In State ex rel. Kemper v. Carter, 165 S.W. 773, it was held that an election could not be invalidated because the Secretary of State did not forthwith and immediately, upon the filing of an referendum petition, actually count the names to ascertain if there were a sufficient number as required by law, but at the time merely examined it in a general and supervisory way and delayed the actual counting until a later date, and because the Attorney General did not, within 10 days, submit a title for the measure, as required by the statute, since the *Page 1218 constitutional provision for a referendum is self-executing, and the statute passed in aid thereof, though mandatory as to the officials upon whom duties are enjoined, in that compliance may be compelled by the courts, yet, as to the rights of the people, they are mandatory. It will be noted that in that case the question of notice of the time and place of he election was not involved. There is quite a difference between the failure of an official to perform some minor act preparatory to the submission of the proposition to be voted upon by the people and the giving of the notice of the time and place of the submission, which latter, as before stated, is jurisdictional, and without which the election is void.

Plaintiff cites the case of Hildreth v. Taylor (Ark.), 175 S.W. 40. In that case it was held that there was substantial compliance with the law relating to the submission of a constitutional amendment by the initiative. The law provided that the Secretary of State should publish, in one newspaper in each county of the state, the amendment to the constitution to be voted upon by the people at the next general election; that the publication should be for 30 days; that the Secretary of State furnish the Attorney General with a copy of the amendment and, within 10 days thereof, the Attorney General should return to the said Secretary of State a ballot title for the measure. Petitions were filed and referred to the Attorney General in such time that if he took the full number of days allowed him it left only seven days before the date of the publication, during which time the Secretary of State would have had to mail out the copy for the printer, and it would have to be set up by the latter before the date of the publication. As a result, the Secretary of State did not mail out the copies in time to publish them within the time required by law, except in two counties. In the other counties the publications were three to thirteen days late. It was held that there was a substantial compliance with the law relating to publication, under the peculiar facts in that case. The facts in that case are entirely different from those in the case at bar for, as before stated, there was no effort made to comply with Section 6253 relative to the publication of the notice of the election.

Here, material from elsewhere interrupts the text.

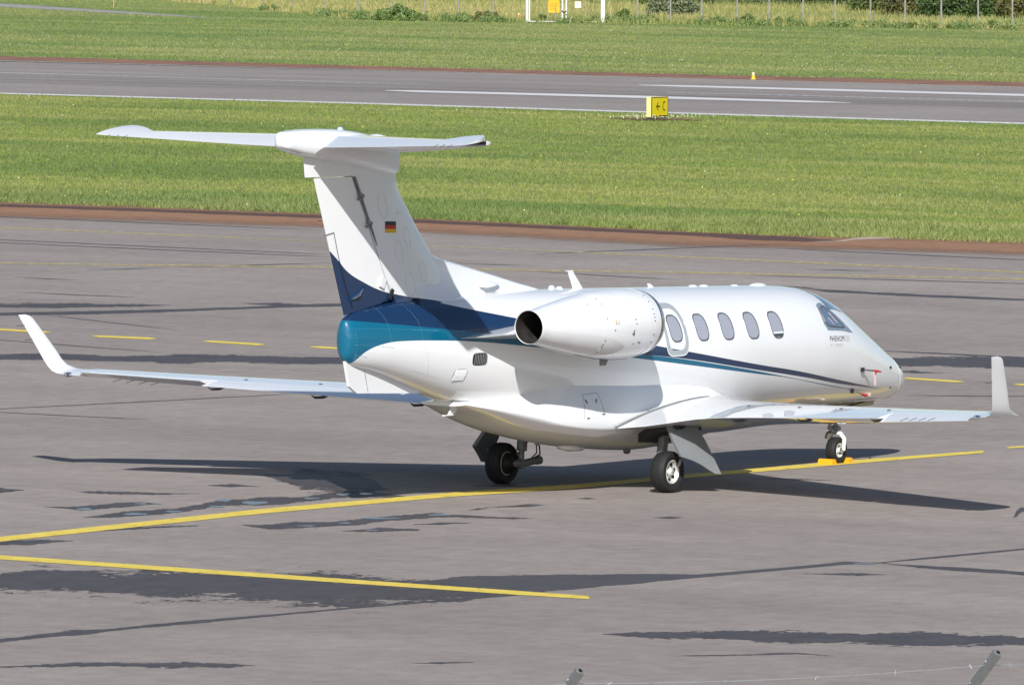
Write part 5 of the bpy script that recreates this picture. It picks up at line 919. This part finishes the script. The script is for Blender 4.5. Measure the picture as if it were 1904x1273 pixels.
# ---- shrubs and weed clumps
def leaf_mat(name, a, b2):
    m, nt, b = nodes(name); b.inputs['Roughness'].default_value = .6; at = N(nt, 'ShaderNodeAttribute', attribute_name='rnd')
    c = mixc(nt, at.outputs['Fac'], a, b2); nt.links.new(c, b.inputs['Base Color'])
    tr = N(nt, 'ShaderNodeBsdfTranslucent'); nt.links.new(c, tr.inputs[0]); mx = N(nt, 'ShaderNodeMixShader'); mx.inputs[0].default_value = .25
    nt.links.new(b.outputs[0], mx.inputs[1]); nt.links.new(tr.outputs[0], mx.inputs[2]); nt.links.new(mx.outputs[0], nt.nodes['Material Output'].inputs[0]); return m
LM = [leaf_mat('leaf_dark', (.045, .085, .022), (.12, .19, .05)), leaf_mat('leaf_mid', (.08, .135, .03), (.19, .25, .07)), leaf_mat('leaf_russet', (.10, .12, .035), (.24, .21, .07)), leaf_mat('leaf_greyish', (.14, .18, .09), (.28, .31, .17)), leaf_mat('leaf_nettle', (.13, .20, .055), (.25, .34, .11))]
M_BARK = simple('bark', (.11, .085, .06), .9, noise=.3)
def leaves(name, w, h, n, mat, parent, size=.10, dome=True):
    V = np.zeros((n, 4, 3), np.float32); nl = max(9, int(w * 10)); lobes = np.stack([rng.uniform(-.42, .42, nl) * w, rng.uniform(-.3, .3, nl) * w, rng.uniform(.06, .8, nl) * h], 1); lobes[:, 2] *= 1 - .8 * np.clip(np.abs(lobes[:, 0]) / (.45 * w), 0, 1) ** 2
    lr = rng.uniform(.16, .30, nl) * min(w, h * 1.4)
    k = rng.integers(0, nl, n); dr = rng.normal(0, 1, (n, 3)); dr /= np.linalg.norm(dr, axis=1)[:, None]
    C = lobes[k] + dr * (lr[k] * rng.uniform(.35, 1.1, n) ** .6)[:, None]; C[:, 2] = np.abs(C[:, 2]) + .02
    a = rng.normal(0, 1, (n, 3)); a /= np.linalg.norm(a, axis=1)[:, None]; b = np.cross(a, rng.normal(0, 1, (n, 3))); b /= np.linalg.norm(b, axis=1)[:, None]
    s = (size * rng.uniform(.5, 1.3, n))[:, None]
    V[:, 0] = C - a * s * .5; V[:, 1] = C + b * s * .3; V[:, 2] = C + a * s * .5; V[:, 3] = C - b * s * .3
    me = bpy.data.meshes.new(name); me.vertices.add(4 * n); me.vertices.foreach_set('co', V.ravel()); me.loops.add(4 * n); me.loops.foreach_set('vertex_index', np.arange(4 * n, dtype=np.int32))
    me.polygons.add(n); me.polygons.foreach_set('loop_start', np.arange(0, 4 * n, 4, dtype=np.int32)); me.polygons.foreach_set('loop_total', np.full(n, 4, np.int32))
    at = me.attributes.new('rnd', 'FLOAT', 'POINT'); at.data.foreach_set('value', np.repeat(np.clip(rng.uniform(0, .7, n) + (rng.uniform(0, .4, nl))[k], 0, 1), 4).astype(np.float32))
    me.materials.append(mat); me.update(calc_edges=True); me.validate(); return link(bpy.data.objects.new(name, me), parent)
def bush(name, x, y, w, h, kind, label, cat='shrub', group='shrubs beyond the perimeter fence', n=3500, size=.11):
    e = tag(empty(name, (x, y, 0)), label, cat, group); e.rotation_euler.z = YAW - math.pi / 2
    leaves('foliage', w, h, n, LM[kind], e, size)
    st = MB()
    for k in range(1): st.tube([(0, 0, -.05), (.03 * w, .02, h * .3), (-.02 * w, 0, h * .6), (.04 * w, 0, h * .85)], [.05 * min(1, h), .04 * min(1, h), .025 * min(1, h), .008], 6)
    st.build('stem', M_BARK, e)
    return e
D = lambda x, y: math.hypot(x - CX, y - CY)
SL = ['dark shrub at the upper edge, left of the sunny grass mound', 'mid-green shrub behind the sunny grass mound right of the gate', 'mid-green bush right of the grass mound, in front of the darker scrub', 'russet-tinged bush standing left of the darkest thicket', 'darkest thick green bush behind the fence at the right', 'dark green bush beside the darkest thicket, second from the right edge', 'russet-green bush at the far right picture edge',
      'small dark bush tucked between the mound and the mid-green bush', 'small russet bush at the upper edge, left of the dark thicket', 'low mid-green bush along the upper edge, right of the grey-green one', 'small distant olive bush at the upper edge above the grey-green bush', 'grey-green loose bush just behind the fence right of the gate', 'bright green nettle clump spreading at the fence foot left of the gate', 'brownish weedy clump just left of the orange marker post', 'small pale weed clump just right of the gate']
for (x, y, w, h, k), lab in zip(SHRUB, SL):
    s = D(x, y) / CAM['f']; big = w > 70
    bush('shrub' if k != 4 else 'nettle_clump', x, y, w * s * (1.05), h * s * 1.5, k, lab, 'shrub' if k != 4 else 'nettles', n=15000 if big else 3500, size=.15 if big else .10)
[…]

There was, not only, no substantial compliance but none whatever.

The total vote on the office of mayor was 20184 of which the Republican and Democratic candidates received a total of 15991. It is claimed that because the ordinance received a number of affirmative votes equal to more than one-half of those cast for all three candidates for mayor, it appears that, even if the votes cast for the Independent candidate for mayor were all against the proposition, nevertheless, it would have carried by a substantial margin. While the evidence shows the combined vote for all of the candidates for mayor, it does not show the number of qualified voters in the City of St. Joseph on the date of the election. Voters often go to the poles for the purpose of voting for or against a single candidate or proposition and for no *Page 1219 other purpose. It is a matter of speculation as to whether those qualified voters who did not vote would have voted had they known of the full import of the proposal to be voted upon or how to vote upon it. However, it would appear that the ordinance received a substantial affirmative vote but, even if the majority of the qualified voters were for its adoption, it would make no difference, for the reason, as before stated, the giving of the statutory notice was jurisdictional and no valid election could have been held without it. [See cases last cited, on this point,supra; also, City of Newport v. Glazier (Ky.), 194 S.W. 771; Coffee v. Lieb (Tex.), 107 S.W.2d 406, 410; Town of Cortlandt v. Village of Peekskill (N.Y.), 24 N.E.2d 139; State ex rel. Fleek v. Dalles City, et al. (Ore.), 143 P. 1127; Reed v. Wing (Calif.), 144 P. 964, 966; Staples v. City of Astoria, 158 Pac. (Ore.) 518; Wright v. City of McMinnville (Ore.), 117 P. 298.]

It appears that, after the election, the Common Council received a communication from the city clerk certifying the result of the election, verified by the Canvassing Board, and the Council passed a resolution increasing the salaries of the firemen, in accordance with the vote of the people. In view of this fact, and the fact that the city did nothing before the election in the way of contesting the validity of the proposed amendment to general ordinance No. 3048, or the election, plaintiff claims that the city is estopped to contend that the ordinance was not legally adopted by the people. There is no merit in this contention. [State v. McBride, 4 Mo. 303; 2 McQuillin on Municipal Corporations (2 Ed.), p. 798.]

The judgment is reversed. All concur.